LimeAttack: Local Explainable Method for Textual Hard-Label Adversarial Attack

TL;DR

This work tackles the realistic hard-label adversarial setting in NLP by introducing LimeAttack, which uses LIME-like local explanations to estimate word importance and beam search to craft high-quality adversarial text under a tiny query budget. By bridging score-based and hard-label attacks, LimeAttack outperforms existing hard-label baselines in attack success and perturbation quality across multiple datasets and models, including large language models. The approach demonstrates transferability of adversarial examples and improves adversarial robustness through targeted evaluation and ablations, while confirming continued threats to modern NLP systems. Human evaluation corroborates the quality and fluency of the adversaries, highlighting practical implications for defense and robust model design.

Abstract

Natural language processing models are vulnerable to adversarial examples. Previous textual adversarial attacks adopt gradients or confidence scores to calculate word importance ranking and generate adversarial examples. However, this information is unavailable in the real world. Therefore, we focus on a more realistic and challenging setting, named hard-label attack, in which the attacker can only query the model and obtain a discrete prediction label. Existing hard-label attack algorithms tend to initialize adversarial examples by random substitution and then utilize complex heuristic algorithms to optimize the adversarial perturbation. These methods require a lot of model queries and the attack success rate is restricted by adversary initialization. In this paper, we propose a novel hard-label attack algorithm named LimeAttack, which leverages a local explainable method to approximate word importance ranking, and then adopts beam search to find the optimal solution. Extensive experiments show that LimeAttack achieves the better attacking performance compared with existing hard-label attack under the same query budget. In addition, we evaluate the effectiveness of LimeAttack on large language models, and results indicate that adversarial examples remain a significant threat to large language models. The adversarial examples crafted by LimeAttack are highly transferable and effectively improve model robustness in adversarial training.

Figures (6)

• Figure 1: Search paths of existing hard-label attacks and LimeAttack.
• Figure 2: Overview of LimeAttack. It consists of two modules, i.e., word importance ranking and perturbation execution. We first generate some neighborhood examples by masking some words in the benign sample, and then adopt linear model to approximate the importance of each word $x_i$. Then, we select candidate sets in the counter-fitted embedding space for each word.
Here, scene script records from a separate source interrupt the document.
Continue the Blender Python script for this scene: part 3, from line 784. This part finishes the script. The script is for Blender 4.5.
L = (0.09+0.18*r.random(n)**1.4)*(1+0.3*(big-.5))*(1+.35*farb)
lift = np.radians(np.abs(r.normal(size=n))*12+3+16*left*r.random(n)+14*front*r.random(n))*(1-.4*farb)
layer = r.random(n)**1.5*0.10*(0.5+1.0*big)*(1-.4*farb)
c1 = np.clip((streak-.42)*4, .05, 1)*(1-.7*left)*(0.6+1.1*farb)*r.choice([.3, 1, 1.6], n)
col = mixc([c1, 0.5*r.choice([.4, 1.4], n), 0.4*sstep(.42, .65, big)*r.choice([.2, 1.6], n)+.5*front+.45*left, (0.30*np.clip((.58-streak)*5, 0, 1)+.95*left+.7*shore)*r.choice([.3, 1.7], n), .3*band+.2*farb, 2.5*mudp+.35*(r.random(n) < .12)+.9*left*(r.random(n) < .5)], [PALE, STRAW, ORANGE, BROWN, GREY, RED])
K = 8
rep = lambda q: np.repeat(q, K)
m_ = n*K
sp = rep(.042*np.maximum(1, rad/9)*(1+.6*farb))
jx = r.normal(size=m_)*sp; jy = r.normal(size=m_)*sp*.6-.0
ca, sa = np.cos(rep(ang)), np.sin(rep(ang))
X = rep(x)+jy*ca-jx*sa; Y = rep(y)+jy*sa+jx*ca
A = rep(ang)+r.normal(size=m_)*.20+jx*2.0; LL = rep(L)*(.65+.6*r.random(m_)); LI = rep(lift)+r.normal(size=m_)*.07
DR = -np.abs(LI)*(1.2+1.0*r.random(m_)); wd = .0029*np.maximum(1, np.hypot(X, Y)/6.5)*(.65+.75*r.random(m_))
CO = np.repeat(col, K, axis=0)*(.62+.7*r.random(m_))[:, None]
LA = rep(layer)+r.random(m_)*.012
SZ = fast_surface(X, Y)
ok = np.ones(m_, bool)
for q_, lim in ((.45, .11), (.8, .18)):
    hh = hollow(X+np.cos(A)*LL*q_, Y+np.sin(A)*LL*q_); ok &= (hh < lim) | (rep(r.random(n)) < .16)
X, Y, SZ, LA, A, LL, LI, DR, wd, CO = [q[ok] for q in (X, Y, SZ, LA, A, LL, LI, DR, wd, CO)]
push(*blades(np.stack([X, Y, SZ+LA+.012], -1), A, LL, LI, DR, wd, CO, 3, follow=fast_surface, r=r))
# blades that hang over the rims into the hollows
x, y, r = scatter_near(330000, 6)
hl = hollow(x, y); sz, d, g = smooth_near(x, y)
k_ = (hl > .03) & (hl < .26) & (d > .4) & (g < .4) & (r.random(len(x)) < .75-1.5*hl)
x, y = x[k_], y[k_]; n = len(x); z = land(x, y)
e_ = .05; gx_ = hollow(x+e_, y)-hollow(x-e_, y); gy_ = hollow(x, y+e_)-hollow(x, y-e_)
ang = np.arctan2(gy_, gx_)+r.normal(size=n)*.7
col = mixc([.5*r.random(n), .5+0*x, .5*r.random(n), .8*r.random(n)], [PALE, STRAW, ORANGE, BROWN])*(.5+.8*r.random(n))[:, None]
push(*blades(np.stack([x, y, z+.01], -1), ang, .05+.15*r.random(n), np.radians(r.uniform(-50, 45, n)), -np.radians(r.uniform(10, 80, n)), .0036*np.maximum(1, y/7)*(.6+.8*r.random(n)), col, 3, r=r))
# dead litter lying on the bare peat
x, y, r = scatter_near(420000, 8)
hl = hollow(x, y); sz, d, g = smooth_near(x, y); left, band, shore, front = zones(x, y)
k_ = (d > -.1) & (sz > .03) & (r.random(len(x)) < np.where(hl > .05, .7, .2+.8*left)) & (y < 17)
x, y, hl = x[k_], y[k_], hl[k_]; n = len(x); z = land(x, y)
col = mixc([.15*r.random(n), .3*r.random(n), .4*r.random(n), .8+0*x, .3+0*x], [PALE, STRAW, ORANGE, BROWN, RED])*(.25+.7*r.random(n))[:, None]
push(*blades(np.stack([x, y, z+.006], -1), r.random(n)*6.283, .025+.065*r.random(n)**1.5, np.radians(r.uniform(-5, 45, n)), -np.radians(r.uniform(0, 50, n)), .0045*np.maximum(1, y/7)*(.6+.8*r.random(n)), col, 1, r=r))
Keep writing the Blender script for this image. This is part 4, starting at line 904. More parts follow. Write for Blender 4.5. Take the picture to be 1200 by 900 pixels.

Finally, we adopt beam search (beam size $b=2$ in the figure) to generate adversarial examples iteratively.
• Figure 3: Attack success rate of different attacks under different query budgets on CNN-MR.
• Figure 4: The attack success rate (%) $\uparrow$, perturbation rate (%) $\downarrow$ and semantic similarity(%) $\uparrow$ LimeAttack on BERT using MR and SST-2 dataset under different beam size $b$
• Figure 5: Transferability of adversarial examples on MR dataset for BERT. Lower accuracy indicates higher transferability.